The author has reconstructed some scenes and conversations, but says that the dates, technical details of the sawmill and the economic consequences are factual. He goes into impressive description of the factors that made for the new mill’s irrevocable transformation. Each mechanical element was modest on its own, but Corneliszoon’s genius was to combine them, so they acted in a perfectly controlled sequence. This coordinated system produced what Dávila calls mankind’s first true industrial machine.

The author Jaime Dávila.

What drew Dávila to write the book? The ever-inquisitive Mexican-born entrepreneur, whose interest in engineering and technology is the basso continuo of his life, a few years ago came across a brief mention of Corneliszoon’s keynote invention. Later the history enthusiast read what he called the magnificent book Longitude by Dava Sobel, a woman “who made horology sexy” as the New Scientist put it. Published in 1995 it told the story of John Harrison, a self-taught English clockmaker who in the mid-18th century introduced his revolutionary marine chronometer to measure longitude at sea. The effect on the safety and efficiency of sea voyages was dramatic, greatly facilitating commerce.

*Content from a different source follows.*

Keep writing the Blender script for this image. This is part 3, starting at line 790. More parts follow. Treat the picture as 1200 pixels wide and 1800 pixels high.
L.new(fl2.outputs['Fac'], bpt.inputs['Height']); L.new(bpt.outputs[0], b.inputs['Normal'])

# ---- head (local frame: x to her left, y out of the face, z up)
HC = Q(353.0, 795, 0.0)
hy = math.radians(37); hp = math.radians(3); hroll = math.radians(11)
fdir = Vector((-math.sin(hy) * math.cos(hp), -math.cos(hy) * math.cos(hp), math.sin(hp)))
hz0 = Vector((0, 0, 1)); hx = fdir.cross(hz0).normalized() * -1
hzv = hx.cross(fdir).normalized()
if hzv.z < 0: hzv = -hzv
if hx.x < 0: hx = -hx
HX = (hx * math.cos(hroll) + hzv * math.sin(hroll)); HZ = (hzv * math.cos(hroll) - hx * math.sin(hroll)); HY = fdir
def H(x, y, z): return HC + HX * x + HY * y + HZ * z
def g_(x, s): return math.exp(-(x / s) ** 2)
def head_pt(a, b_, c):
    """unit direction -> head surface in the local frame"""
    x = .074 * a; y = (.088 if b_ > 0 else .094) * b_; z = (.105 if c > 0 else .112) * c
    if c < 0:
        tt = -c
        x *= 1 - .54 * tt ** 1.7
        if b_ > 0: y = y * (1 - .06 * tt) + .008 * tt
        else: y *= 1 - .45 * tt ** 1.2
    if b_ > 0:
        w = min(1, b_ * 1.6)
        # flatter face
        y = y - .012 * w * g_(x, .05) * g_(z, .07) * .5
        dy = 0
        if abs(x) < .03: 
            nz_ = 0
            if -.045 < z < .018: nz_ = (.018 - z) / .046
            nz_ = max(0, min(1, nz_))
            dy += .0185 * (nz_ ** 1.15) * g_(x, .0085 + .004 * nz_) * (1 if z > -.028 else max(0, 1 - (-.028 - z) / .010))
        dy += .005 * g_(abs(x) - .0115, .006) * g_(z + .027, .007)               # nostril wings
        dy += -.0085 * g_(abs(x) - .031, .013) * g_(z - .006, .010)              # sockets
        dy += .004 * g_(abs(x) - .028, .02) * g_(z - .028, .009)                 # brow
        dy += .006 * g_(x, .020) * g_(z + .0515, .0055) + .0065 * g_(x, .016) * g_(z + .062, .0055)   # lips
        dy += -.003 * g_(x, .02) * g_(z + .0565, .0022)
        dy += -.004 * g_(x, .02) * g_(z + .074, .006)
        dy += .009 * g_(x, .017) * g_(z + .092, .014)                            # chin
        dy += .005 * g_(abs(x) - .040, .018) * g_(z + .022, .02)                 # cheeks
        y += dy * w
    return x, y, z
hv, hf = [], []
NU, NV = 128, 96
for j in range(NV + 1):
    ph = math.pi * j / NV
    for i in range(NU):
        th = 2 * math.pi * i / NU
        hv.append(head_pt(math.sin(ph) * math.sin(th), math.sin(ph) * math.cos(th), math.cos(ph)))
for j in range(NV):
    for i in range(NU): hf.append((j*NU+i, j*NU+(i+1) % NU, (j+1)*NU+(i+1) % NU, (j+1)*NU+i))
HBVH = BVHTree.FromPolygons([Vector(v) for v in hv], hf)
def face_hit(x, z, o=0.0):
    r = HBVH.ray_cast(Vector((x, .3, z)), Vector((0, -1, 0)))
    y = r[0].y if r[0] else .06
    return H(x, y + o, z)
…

Dávila could not resist travelling from his home in Mexico City to London to see Harrison’s original instruments close-up at the Royal Naval Observatory at Greenwich. This set him on the trail of what he calls “the first machine in history that performed complex manufacturing operations without continuous human guidance.” Disappointingly, he recounts, Harrison was never fully rewarded for his insight – nor was the Dutch sawmill inventor. Cornelius Corneliszoon patented his sawmill but never made any money from it.

Forgotten: How One Man Unlocked the Modern World.

In all, this is a superbly written and researched book, a great contribution to the literature of maritime and global history.

Forgotten: How One Man Unlocked the Modern World. By Jaime Dávila. Hardback, 240 pages, £19.99; eBook £4.99. Whitefox Publishing. ISBN: 9798998953705 – ISBN (eBook) 9798998953712.